Exercise brief =>
Pictures in the entries below are excluded; copy only the lines from the one containing "Recreate this scene" to the one containing "rnd = random.Random(7)", both included.

[start of Raw records]

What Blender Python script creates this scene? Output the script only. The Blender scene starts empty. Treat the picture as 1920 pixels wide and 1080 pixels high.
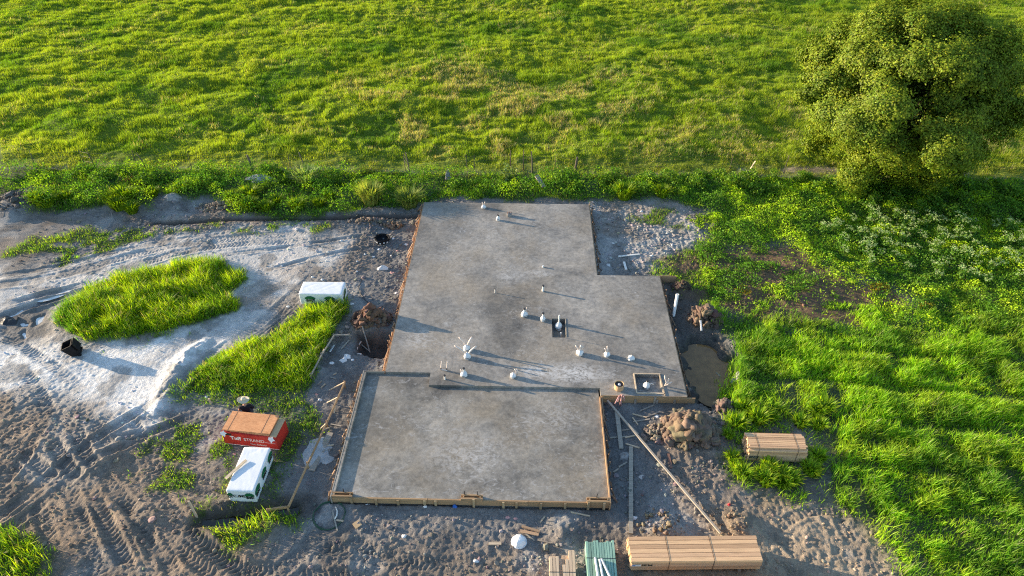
import bpy, bmesh, math, random
import numpy as np
from mathutils import Matrix, Vector, Euler
random.seed(7)
RNG = np.random.default_rng(11)
S = bpy.context.scene
COL = S.collection
RAD = math.radians

# ------------------------------------------------------------------ camera
F_PX = 1330.0                              # focal length in pixels of a 1920 wide frame
PITCH = math.atan(1052 / F_PX)
YAW = RAD(1.4)
CAM_H = 22.0
cam_d = bpy.data.cameras.new('camera')
cam_d.sensor_width = 36.0
cam_d.lens = 36.0 * F_PX / 1920.0
cam_d.clip_start = 0.5
cam_d.clip_end = 3000
cam = bpy.data.objects.new('camera', cam_d)
COL.objects.link(cam)
cam.location = (0, 0, CAM_H)
cam.rotation_euler = (math.pi / 2 - PITCH, 0, YAW)
S.camera = cam

# ------------------------------------------------------------------ light
SUN_EL = RAD(10.2)
SUN_AZ = RAD(180 - 16.5)                   # where the sun stands, from +X counter-clockwise
world = bpy.data.worlds.new('World')
S.world = world
world.use_nodes = True
wn = world.node_tree
bg = wn.nodes['Background']
sky = wn.nodes.new('ShaderNodeTexSky')
sky.sky_type = 'NISHITA'
sky.sun_disc = False
sky.sun_elevation = SUN_EL
sky.sun_rotation = math.pi / 2 - SUN_AZ
sky.air_density = 1.0
sky.dust_density = 0.6
sky.ozone_density = 1.9
wn.links.new(sky.outputs[0], bg.inputs[0])
bg.inputs[1].default_value = 0.15
sun_d = bpy.data.lights.new('sun', 'SUN')
sun_d.energy = 5.0
sun_d.angle = RAD(0.5)
sun_d.color = (1.0, 0.81, 0.575)
sun = bpy.data.objects.new('sun', sun_d)
COL.objects.link(sun)
sdir = Vector((math.cos(SUN_EL) * math.cos(SUN_AZ), math.cos(SUN_EL) * math.sin(SUN_AZ), math.sin(SUN_EL)))
sun.rotation_euler = sdir.to_track_quat('Z', 'Y').to_euler()
sun.location = sdir * 60
S.view_settings.view_transform = 'Standard'
S.view_settings.look = 'None'
S.view_settings.exposure = 1.32
S.view_settings.gamma = 1.0
try:
    S.cycles.use_denoising = False
    S.cycles.filter_width = 1.15
    S.cycles.max_bounces = 6
    S.cycles.diffuse_bounces = 3
    S.cycles.transmission_bounces = 4
    S.cycles.transparent_max_bounces = 4
except Exception:
    pass

# ------------------------------------------------------------------ picture point -> point in the place (at height z)
_R = np.array([math.cos(YAW), math.sin(YAW), 0])
_F = np.array([-math.sin(YAW) * math.cos(PITCH), math.cos(YAW) * math.cos(PITCH), -math.sin(PITCH)])
_D = np.cross(_F, _R)
def at(px, py, z=0.0):
    d = _F + (px - 960) / F_PX * _R + (py - 540) / F_PX * _D
    t = (z - CAM_H) / d[2]
    return (d[0] * t, d[1] * t)
def pts(lst, z=0.0):
    return np.array([at(a, b, z) for a, b in lst])

# ------------------------------------------------------------------ noise
def _h(ix, iy, s):
    n = (ix.astype(np.int64) * 374761393 + iy.astype(np.int64) * 668265263 + s * 1442695041) & 0xffffffff
    n = ((n ^ (n >> 13)) * 1274126177) & 0xffffffff
    n = n ^ (n >> 16)
    return (n & 0xffffff) / float(0xffffff)
def vn(x, y, s=0):
    ix = np.floor(x); iy = np.floor(y)
    fx = x - ix; fy = y - iy
    fx = fx * fx * fx * (fx * (fx * 6 - 15) + 10); fy = fy * fy * fy * (fy * (fy * 6 - 15) + 10)
    ix = ix.astype(np.int64); iy = iy.astype(np.int64)
    a = _h(ix, iy, s); b = _h(ix + 1, iy, s); c = _h(ix, iy + 1, s); d = _h(ix + 1, iy + 1, s)
    return (a + (b - a) * fx) * (1 - fy) + (c + (d - c) * fx) * fy
def fbm(x, y, s=0, o=4, g=0.5):
    r = 0; a = 1.0; t = 0
    c, sn = math.cos(0.6), math.sin(0.6)
    for k in range(o):
        r = r + a * vn(x, y, s + 17 * k); t += a; a *= g
        x, y = (x * c - y * sn) * 2.03 + 5.1, (x * sn + y * c) * 2.03 + 1.7
    return r / t
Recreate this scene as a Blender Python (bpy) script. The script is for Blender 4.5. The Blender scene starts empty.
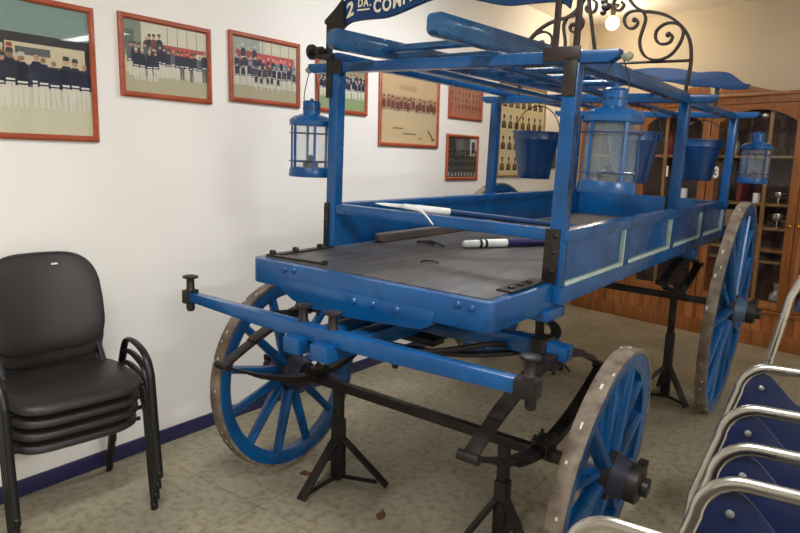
import bpy, bmesh, math, random
from mathutils import Vector, Matrix
from mathutils.geometry import tessellate_polygon
C = bpy.context.scene.collection
PI = math.pi
rnd = random.Random(7)

# ------------------------------------------------------------------ materials
MATS = {}
def lin(c):
    return tuple((v / 12.92 if v <= .04045 else ((v + .055) / 1.055) ** 2.4) for v in [x / 255 for x in c])
def mat(name, rgb, rough=.5, metal=0., rgb2=None, scale=8., lo=.4, hi=.65, bump=0., bscale=60., coat=0., rvar=0., detail=6., stretch=None, spec=.5):
    """rgb in sRGB 0-255; rgb2 mixed in by noise"""
    if name in MATS: return MATS[name]
    m = bpy.data.materials.new(name); m.use_nodes = True
    nt = m.node_tree; b = nt.nodes['Principled BSDF']
    b.inputs['Base Color'].default_value = (*lin(rgb), 1)
    b.inputs['Roughness'].default_value = rough; b.inputs['Metallic'].default_value = metal
    b.inputs['Coat Weight'].default_value = coat; b.inputs['Coat Roughness'].default_value = .12
    b.inputs['Specular IOR Level'].default_value = spec
    if rgb2 or bump or rvar:
        tc = nt.nodes.new('ShaderNodeTexCoord'); mp = nt.nodes.new('ShaderNodeMapping')
        nt.links.new(tc.outputs['Object'], mp.inputs['Vector'])
        if stretch: mp.inputs['Scale'].default_value = stretch
        n = nt.nodes.new('ShaderNodeTexNoise'); n.inputs['Scale'].default_value = scale; n.inputs['Detail'].default_value = detail
        nt.links.new(mp.outputs[0], n.inputs['Vector'])
        if rgb2:
            r = nt.nodes.new('ShaderNodeValToRGB'); r.color_ramp.elements[0].position = lo; r.color_ramp.elements[1].position = hi
            r.color_ramp.elements[0].color = (*lin(rgb), 1); r.color_ramp.elements[1].color = (*lin(rgb2), 1)
            nt.links.new(n.outputs['Fac'], r.inputs['Fac']); nt.links.new(r.outputs['Color'], b.inputs['Base Color'])
        if rvar:
            mr = nt.nodes.new('ShaderNodeMapRange'); mr.inputs['From Min'].default_value = .3; mr.inputs['From Max'].default_value = .7
            mr.inputs['To Min'].default_value = max(0.02, rough - rvar); mr.inputs['To Max'].default_value = rough + rvar
            nt.links.new(n.outputs['Fac'], mr.inputs['Value']); nt.links.new(mr.outputs[0], b.inputs['Roughness'])
        if bump:
            n2 = nt.nodes.new('ShaderNodeTexNoise'); n2.inputs['Scale'].default_value = bscale; n2.inputs['Detail'].default_value = 4
            nt.links.new(mp.outputs[0], n2.inputs['Vector'])
            bp = nt.nodes.new('ShaderNodeBump'); bp.inputs['Strength'].default_value = bump; bp.inputs['Distance'].default_value = .004
            nt.links.new(n2.outputs['Fac'], bp.inputs['Height']); nt.links.new(bp.outputs[0], b.inputs['Normal'])
    MATS[name] = m
    return m
def mglass(name, rgb=(252, 253, 253), refl=.06, rough=.02):
    """thin window glass: mostly clear, reflecting by fresnel"""
    if name in MATS: return MATS[name]
    m = bpy.data.materials.new(name); m.use_nodes = True; nt = m.node_tree
    for n in list(nt.nodes):
        if n.type != 'OUTPUT_MATERIAL': nt.nodes.remove(n)
    out = [n for n in nt.nodes if n.type == 'OUTPUT_MATERIAL'][0]
    t = nt.nodes.new('ShaderNodeBsdfTransparent'); t.inputs[0].default_value = (*lin(rgb), 1)
    g = nt.nodes.new('ShaderNodeBsdfGlossy'); g.inputs['Roughness'].default_value = rough
    f = nt.nodes.new('ShaderNodeFresnel'); f.inputs['IOR'].default_value = 1.45
    mx = nt.nodes.new('ShaderNodeMixShader')
    ge = nt.nodes.new('ShaderNodeNewGeometry'); inv = nt.nodes.new('ShaderNodeMath'); inv.operation = 'SUBTRACT'; inv.inputs[0].default_value = 1
    nt.links.new(ge.outputs['Backfacing'], inv.inputs[1]); fm_ = nt.nodes.new('ShaderNodeMath'); fm_.operation = 'MULTIPLY'
    nt.links.new(f.outputs[0], fm_.inputs[0]); nt.links.new(inv.outputs[0], fm_.inputs[1]); nt.links.new(fm_.outputs[0], mx.inputs[0]); nt.links.new(t.outputs[0], mx.inputs[1]); nt.links.new(g.outputs[0], mx.inputs[2])
    nt.links.new(mx.outputs[0], out.inputs['Surface'])
    MATS[name] = m; return m
def memit(name, rgb, s):
    m = bpy.data.materials.new(name); m.use_nodes = True; b = m.node_tree.nodes['Principled BSDF']
    b.inputs['Base Color'].default_value = (*lin(rgb), 1)
    b.inputs['Emission Color'].default_value = (*lin(rgb), 1); b.inputs['Emission Strength'].default_value = s
    MATS[name] = m; return m

BLUE = mat('blue_gloss_paint', (9, 78, 134), .28, rgb2=(7, 64, 114), scale=5, lo=.4, hi=.7, bump=.12, bscale=26, coat=.2, rvar=.08, spec=.4)
BLUE_D = mat('navy_gloss_paint', (20, 40, 92), .3, bump=.1, bscale=26, coat=.3)
BLUE_R = mat('ladder_blue_paint', (16, 78, 122), .2, rgb2=(9, 56, 98), scale=14, lo=.4, hi=.7, bump=1., bscale=95, coat=.5, rvar=.1)
BLUE_B = mat('bucket_blue_paint', (8, 60, 112), .3, rgb2=(7, 50, 98), scale=4, coat=.3)
BLUE_S = mat('sign_blue_paint', (18, 54, 96), .5, spec=.3)
IRON = mat('black_iron', (26, 23, 22), .42, .0, rgb2=(40, 32, 28), scale=14, bump=.25, bscale=70, rvar=.1, spec=.35)
IRON_P = mat('dark_wrought_iron', (50, 36, 31), .42, .0, rgb2=(36, 27, 24), scale=20, bump=.1, spec=.4)
TYRE = mat('worn_tyre_iron', (128, 116, 102), .75, rgb2=(88, 74, 60), scale=16, lo=.35, hi=.65, bump=.5, bscale=90)
CHIP = mat('pale_paint_chip', (205, 200, 190), .7)
TRIM = mat('pale_trim_paint', (172, 188, 180), .5)
STEEL = mat('bolt_steel', (150, 150, 150), .35, .8)
CHROME = mat('chrome_tube', (190, 186, 178), .26, 1., rvar=.08, scale=6)
NAVY = mat('navy_chair_panel', (13, 27, 62), .38, rgb2=(11, 22, 54), scale=4, coat=.1)
PALE = mat('pale_grey_chair_panel', (190, 184, 176), .4)
VINYL = mat('dark_brown_vinyl', (37, 33, 31), .42, bump=.2, bscale=220, rgb2=(31, 28, 26), scale=3, spec=.4)
BLACKP = mat('black_powder_coat', (20, 19, 19), .4, spec=.4)
WHITEP = mat('white_paint', (232, 232, 230), .4, rgb2=(205, 205, 205), scale=18, lo=.5, hi=.75)
CREAM = mat('cream_lettering', (226, 216, 190), .55)
FRAMEW = mat('red_brown_frame_wood', (166, 78, 44), .35, rgb2=(148, 64, 36), scale=9, coat=.2, stretch=(1, 1, 4))
CABW = mat('honey_cabinet_wood', (154, 94, 42), .42, rgb2=(122, 70, 30), scale=5, lo=.35, hi=.7, stretch=(7, 7, .7), coat=.15, bump=.05)
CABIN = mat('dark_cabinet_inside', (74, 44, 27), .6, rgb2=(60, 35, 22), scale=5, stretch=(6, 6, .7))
SHELFW = mat('shelf_edge_wood', (140, 98, 52), .5)
GLASS = mglass('clear_glass')
SILVER = mat('silver_plate', (215, 210, 200), .14, 1.)
BRASS = mat('brass', (190, 150, 70), .25, 1.)
BOX_C = mat('cream_card', (206, 192, 168), .7)
LEAF = mat('dry_leaf', (104, 62, 30), .8, rgb2=(80, 44, 22), scale=40)
SKIRT = mat('navy_skirting_paint', (34, 34, 76), .35, coat=.2)
SEPIA = mat('rope_knob_wood', (140, 140, 118), .5)

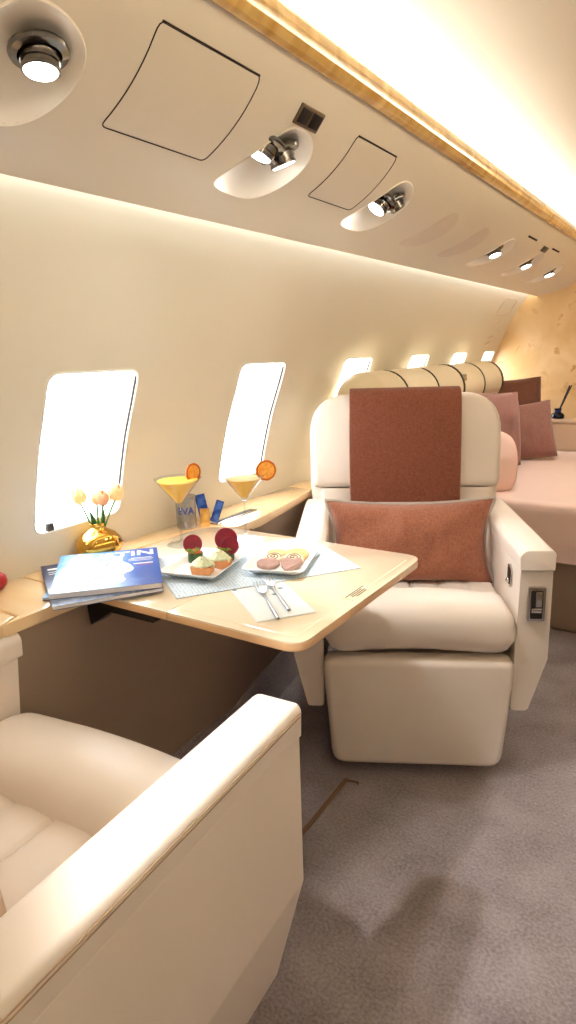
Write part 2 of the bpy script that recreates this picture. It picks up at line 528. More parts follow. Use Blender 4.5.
def smooth_curve(pts, n=6):
    out = []
    for i in range(len(pts) - 1):
        p0 = Vector(pts[max(i - 1, 0)]); p1 = Vector(pts[i]); p2 = Vector(pts[i + 1]); p3 = Vector(pts[min(i + 2, len(pts) - 1)])
        for k in range(n):
            t = k / n
            q = .5 * ((2 * p1) + (p2 - p0) * t + (2 * p0 - 5 * p1 + 4 * p2 - p3) * t * t + (3 * p1 - p0 - 3 * p2 + p3) * t ** 3)
            out.append((q.x, q.y))
    out.append(tuple(pts[-1]))
    return out

def offset_curve(c, d):
    out = []
    for i, p in enumerate(c):
        a = Vector(c[max(i - 1, 0)]); b = Vector(c[min(i + 1, len(c) - 1)])
        t = (b - a).normalized()
        out.append((p[0] - t.y * d, p[1] + t.x * d))
    return out

def KP(c): return [(sx(x), sz(z)) for x, z in c]
def MIR(c): return [(2 * XC - x, z) for x, z in c]

def sheet(c, d, ya, yb):
    """a curved panel: profile c given a thickness d, run along the cabin"""
    o = offset_curve(c, d)
    return prism(c + o[::-1], K * ya, K * yb, 'y')

WALLC = smooth_curve([(-1.470, .60), (-1.474, .70), (-1.470, .80), (-1.418, 1.0), (-1.375, 1.115), (-1.322, 1.253), (-1.245, 1.43), (-1.150, 1.565), (-1.03, 1.69), (-.93, 1.765)], 5)
WIN = [(1.022, 1.322), (1.79, 2.065), (2.52, 2.79), (3.24, 3.50), (3.89, 4.14), (4.50, 4.74)]

def wall_x(z):
    for (xa, za), (xb, zb) in zip(WALLC[:-1], WALLC[1:]):
        if za <= z <= zb: return xa + (xb - xa) * (z - za) / (zb - za)
    return WALLC[-1][0]

def win_outline(ya, yb, za=.795, zb=1.214, r=.032):
    return round_poly([(K * ya, sz(za)), (K * yb, sz(za)), (K * yb, sz(zb)), (K * ya, sz(zb))], r, 5)

def build_wall(side, wins):
    c = KP(WALLC)
    w = None
    bm = sheet(c if side == 'left' else c, .045, Y0, Y1)
    if side == 'right':
        for v in bm.verts: v.co.x = 2 * K * XC - v.co.x
    w = struct('wall_' + side, bm, M['wall'], ang=30)
    cut = []
    for ya, yb in wins:
        pts = win_outline(ya, yb)
        cb = prism(pts, -1.6, -1.05, 'x')
        if side == 'right':
            for v in cb.verts: v.co.x = 2 * K * XC - v.co.x
        cut.append(obj('cutter', cb, M['gap']))
    boolean_cut(w, cut)
    return w

def build_window(n, ya, yb, side='left'):
    pts = win_outline(ya, yb)
    def put(p, back):
        x = sx(wall_x(H + (p[1] - H) / K))
        # back = distance out of the cabin, along the wall normal (mostly -x)
        q = (x - back * .95, p[0], p[1] + back * .3)
        return q if side == 'left' else (2 * K * XC - q[0], q[1], q[2])
    # rounded white bezel round the opening
    fine = []
    for i in range(len(pts)):
        a, b = pts[i], pts[(i + 1) % len(pts)]
        L = math.dist(a, b); k = max(1, int(L / .03))
        for j in range(k): fine.append((a[0] + (b[0] - a[0]) * j / k, a[1] + (b[1] - a[1]) * j / k))
    fr = struct('window_%d' % n, tube([put(p, .001) for p in fine], .0032, 8, True), M['white'], 'window_%d' % n)
    # pane following the curve of the wall
    zs = sorted({p[1] for p in pts})
    rows = []
    nz = 14
    z0, z1 = zs[0] - .005, zs[-1] + .005
    A, B = K * ya - .005, K * yb + .005
    rings = []
    for i in range(nz + 1):
        z = z0 + (z1 - z0) * i / nz
        rings.append([put((A, z), .036), put((B, z), .036), put((B, z), .040), put((A, z), .040)])
    obj('pane', loft(rings), M['pane'], fr)
    # dark shade track down the far reveal
    tr = []
    for i in range(nz + 1):
        z = zs[0] + .03 + (zs[-1] - zs[0] - .05) * i / nz
        tr.append(put((K * yb - .002, z), .008))
    obj('shade_track', tube(tr, .0034, 6), M['seal'], fr)
    if n == 1:
        q = put((K * ya + .05, zs[0] + .012), .006)
        obj('shade_latch', rbox(q[0] - .008, q[0] + .006, q[1] - .01, q[1] + .01, q[2] - .012, q[2] + .008, .003), M['seal'], fr)
    return fr

wl = build_wall('left', WIN)
wl['label'] = 'curved cream cabin side panel with a row of windows'; wl['category'] = 'wall'
for i, (a, b) in enumerate(WIN): build_window(i + 1, a, b)
RW = [(-.55, -.30), (.2, .45), (.95, 1.2), (1.7, 1.95), (2.45, 2.7), (3.2, 3.45)]
build_wall('right', RW)
for i, (a, b) in enumerate(RW): build_window(i + 7, a, b, 'right')

def boxs(name, x0, x1, y0, y1, z0, z1, m, label=None): return struct(name, rbox(x0, x1, y0, y1, z0, z1, 0), m, label)
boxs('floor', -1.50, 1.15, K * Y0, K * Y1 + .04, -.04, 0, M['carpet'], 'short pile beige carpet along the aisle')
boxs('wall_front', -1.50, 1.15, K * Y1, K * Y1 + .04, 0, 2.0, M['burl'], 'golden burl wood bulkhead at the far end')
boxs('wall_back', -1.50, 1.15, K * Y0 - .04, K * Y0, 0, 2.0, M['wall'])

# side panel under the ledge, with the carpeted kick below it
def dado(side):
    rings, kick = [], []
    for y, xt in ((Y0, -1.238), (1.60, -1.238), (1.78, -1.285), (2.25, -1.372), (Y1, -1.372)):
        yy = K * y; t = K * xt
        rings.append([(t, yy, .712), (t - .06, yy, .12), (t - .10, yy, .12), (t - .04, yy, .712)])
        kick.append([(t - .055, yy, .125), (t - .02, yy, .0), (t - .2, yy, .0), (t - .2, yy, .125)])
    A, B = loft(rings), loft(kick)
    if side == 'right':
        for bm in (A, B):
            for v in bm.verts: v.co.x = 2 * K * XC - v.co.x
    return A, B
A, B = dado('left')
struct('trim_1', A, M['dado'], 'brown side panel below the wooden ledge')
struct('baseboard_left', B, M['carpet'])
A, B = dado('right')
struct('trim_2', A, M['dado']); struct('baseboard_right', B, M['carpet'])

# ceiling and overhead panels
SOFC = []
for i in range(41):
    t = i / 40
    SOFC.append(((1 - t) ** 2 * -1.09 + 2 * t * (1 - t) * -.80 + t * t * -.72, (1 - t) ** 2 * 1.565 + 2 * t * (1 - t) * 1.60 + t * t * 1.78))
RAILC = [(-.724, 1.780), (-.712, 1.773), (-.698, 1.777), (-.689, 1.788), (-.685, 1.803), (-.687, 1.820), (-.694, 1.832), (-.706, 1.836), (-.722, 1.832), (-.728, 1.81)]
CEILC = smooth_curve([(-.93, 1.795), (-.885, 1.85), (-.78, 1.893), (-.62, 1.925), (-.42, 1.943), (XC, 1.948), (2 * XC + .42, 1.943), (2 * XC + .62, 1.925), (2 * XC + .78, 1.893), (2 * XC + .885, 1.85), (2 * XC + .93, 1.795)], 6)
struct('ceiling', sheet(KP(CEILC), .02, Y0, Y1), M['ceiling'], 'arched cream ceiling washed by the hidden cove light', ang=60)
sof = struct('ceiling_panel_left', sheet(KP(SOFC), .012, Y0, Y1), M['soffit'], 'beige overhead panel running above the windows', ang=60)
struct('trim_3', prism(round_poly(KP(RAILC), .006, 3), K * Y0, K * Y1, 'y'), M['rail'], 'glossy golden maple rail along the ceiling cove')
def shelf_l(): return prism(KP([(-.725, 1.80), (-.725, 1.79), (-.95, 1.785), (-.95, 1.795)]), K * Y0, K * Y1, 'y')
struct('trim_4', shelf_l(), M['white'])
for nm, pr, mt in (('ceiling_panel_right', sheet(KP(SOFC), .012, Y0, Y1), M['soffit']), ('trim_5', prism(KP(RAILC), K * Y0, K * Y1, 'y'), M['rail']), ('trim_6', shelf_l(), M['white'])):
    for v in pr.verts: v.co.x = 2 * K * XC - v.co.x
    struct(nm, pr, mt, ang=60)
M['cove'] = emit('cove_lamp', (.97, .985, .93, 1), COVE)
M['wash'] = emit('wall_wash_lamp', (.97, .985, .93, 1), WASH)
def strip(x0, z0, x1, z1, th=.004):
    return prism(KP([(x0, z0), (x1, z1), (x1, z1 + th), (x0, z0 + th)]), K * Y0, K * Y1, 'y')
for nm, mirror, args, mt in (('trim_7', 0, (-.86, 1.797, -.78, 1.803), 'cove'), ('trim_8', 1, (-.86, 1.797, -.78, 1.803), 'cove'),
                             ('trim_9', 0, (-1.075, 1.590, -1.03, 1.597), 'wash'), ('trim_10', 1, (-1.075, 1.590, -1.03, 1.597), 'wash')):
    bm = strip(*args)
    if nm in ('trim_9', 'trim_10'):
        bm.free(); bm = prism(KP([(-1.070, 1.590), (-1.064, 1.590), (-1.030, 1.650), (-1.036, 1.652)]), K * Y0, K * Y1, 'y')
    if mirror:
        for v in bm.verts: v.co.x = 2 * K * XC - v.co.x
    struct(nm, bm, M[mt])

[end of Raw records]

Answer =>
Recreate this scene as a Blender Python (bpy) script. The script is for Blender 4.5. The Blender scene starts empty.
import bpy, bmesh, math, random
from mathutils import Vector, Matrix
from mathutils.geometry import tessellate_polygon
C = bpy.context.scene.collection
PI = math.pi
rnd = random.Random(7)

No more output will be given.